[Python-Dev] Bare except clauses in PEP 348

Guido van Rossum gvanrossum at gmail.com
Thu Aug 25 19:01:33 CEST 2005


On 8/25/05, Raymond Hettinger <raymond.hettinger at verizon.net> wrote:
>[...] AFAICT, there is no other way to broadly
> catch exceptions not derived from Exception.

But there is rarely a need to do so. I bet you that 99 out of 100 bare
excepts in the stdlib could be replaced by "except Exception" without
breaking anything, since they only expect a wide variety of standard
exceptions, and don't care about string exceptions or user exceptions.

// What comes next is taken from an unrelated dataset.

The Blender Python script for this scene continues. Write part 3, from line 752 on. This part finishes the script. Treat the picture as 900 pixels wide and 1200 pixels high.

The exception is the first of the two bare except: clauses in code.py.

> The effort is only
> warranted if it makes the code better -- but here nothing is currently
> broken and the new code will be much less attractive and less readable
> (if the changes are done correctly); only 3.0 will offer the tools to do
> it readably and beautifully.

Please explain? If 9 out of 10 bare excepts can safely be replaced by
"except Exception", what's not beautiful about that?

> Also, as we learned with apply(), even if
> ignored, the deprecation machinery has a tremendous runtime cost.  None
> of this will make upgrading to Py2.5 an attractive option.

Not in this case; bare except: can be flagged by the parser so the
warning happens only once per compilation.
 
> There is a reason that over 120 bare except clauses remain in the
> standard library despite a number of attempts to get rid of them.

I betcha almost all of then can safely be replaced with "except Exception".

> Besides, I thought Guido was opposed to efforts to roam through
> mountains of code, making alterations in a non-holistic way.

This is trumped by the need to keep the standard library warning-free.

But how about the following compromise: make it a silent deprecation
in 2.5, and a full deprecation in 2.6.